Light Work celebrates 40th anniversary with special exhibit

Review: '40 Artists / 40 Years' features one photograph to represent each year the Light Work gallery has been open.

40 Artists / 40 Years: Selections from the Light Work Collection is an illustration of how photography is not just the reflection of life, but also a creative process of reconstructing everyday things and representing them in unconventional ways.

The exhibit features 40 photographs by 40 artists-in-residence of Light Work. One photo was selected to represent each year, starting from 1973. The exhibit runs through Oct. 25 in the Kathleen O. Ellis Gallery, the main gallery space of Light Work, an artist-run, non-profit photography organization.

Photo: Anita Xu
In Annu Palakunnathu Matthew's photograph "What Will People Think?" the artist uses photography and other media to create a Bollywood movie poster representing the social expectations of Indian women.

Arranged in a salon style under warm ceiling lights and against bright walls, the exhibit exudes an air of tranquility and peacefulness. Yet with subject matters ranging from race, gender and violence to the environment and nature, the exhibit offers an enlightening journey to diversity that exists in both subject and concept.

"Tracing the Origin IX_I_ii," created by New York-based Chinese artist Cui Fei, speaks to the relationship between human beings and nature through the use of symbolism. Fei's work, which is a photograph of arranged grape tendrils resembling Chinese written characters, is part of her ongoing series, Tracing the Origin. To create this work, the artist first made photograms by laying grape tendrils on light-sensitive paper, which produced a negative shadow, and then made contact prints from the photogram. This process, Fei said, is known as gelatin silver print photogram. By transforming her original three-dimensional works (arranged grape tendrils looking like “characters”) into photography that de-emphasizes the original objects, Fei intends to introduce a symbol of how Chinese written characters have been separated from their origins, and to make an inference of how humans have detached themselves from nature.
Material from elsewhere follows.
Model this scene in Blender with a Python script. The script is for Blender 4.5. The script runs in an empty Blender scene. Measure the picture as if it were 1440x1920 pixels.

"Self Portrait with Triangle," created by Ellen Carey, mingles black-and-white photography with illustration in black, white and gray. By combining photography with illustration, Carey attempts to transcend the mechanical and introduce the elements of painting. Although colored in three simple colors, the photograph generates a very strong visual effect that not only brings up dimensions, but also suggests a clear visual separation, reinforcing Carey's philosophy that the form of illustration is independent from technologies.

Another work, "What Will People Think?" is produced by Annu Palakunnathu Matthew through digital manipulation. The artist recreates this poster based on existing posters of Bollywood films and additional imagery. Regarding Bollywood films as a vehicle for social values, Matthew brings attention to the practice of arranged marriages in India through breaking down mainstream values shown in the films. The title suggests the values Matthew herself was familiar with when growing up: to regulate behaviors in accordance with other people’s expectations. As an immigrant who has experienced issues of identity, Matthew successfully transcribes her struggles into a piece of artwork that both introduces satire and calls for changes.

Refreshing photography like this does not dominate the exhibit, but the images offer precious angles through which people form a deeper understanding of unfamiliar cultures, as well as universal values human beings share.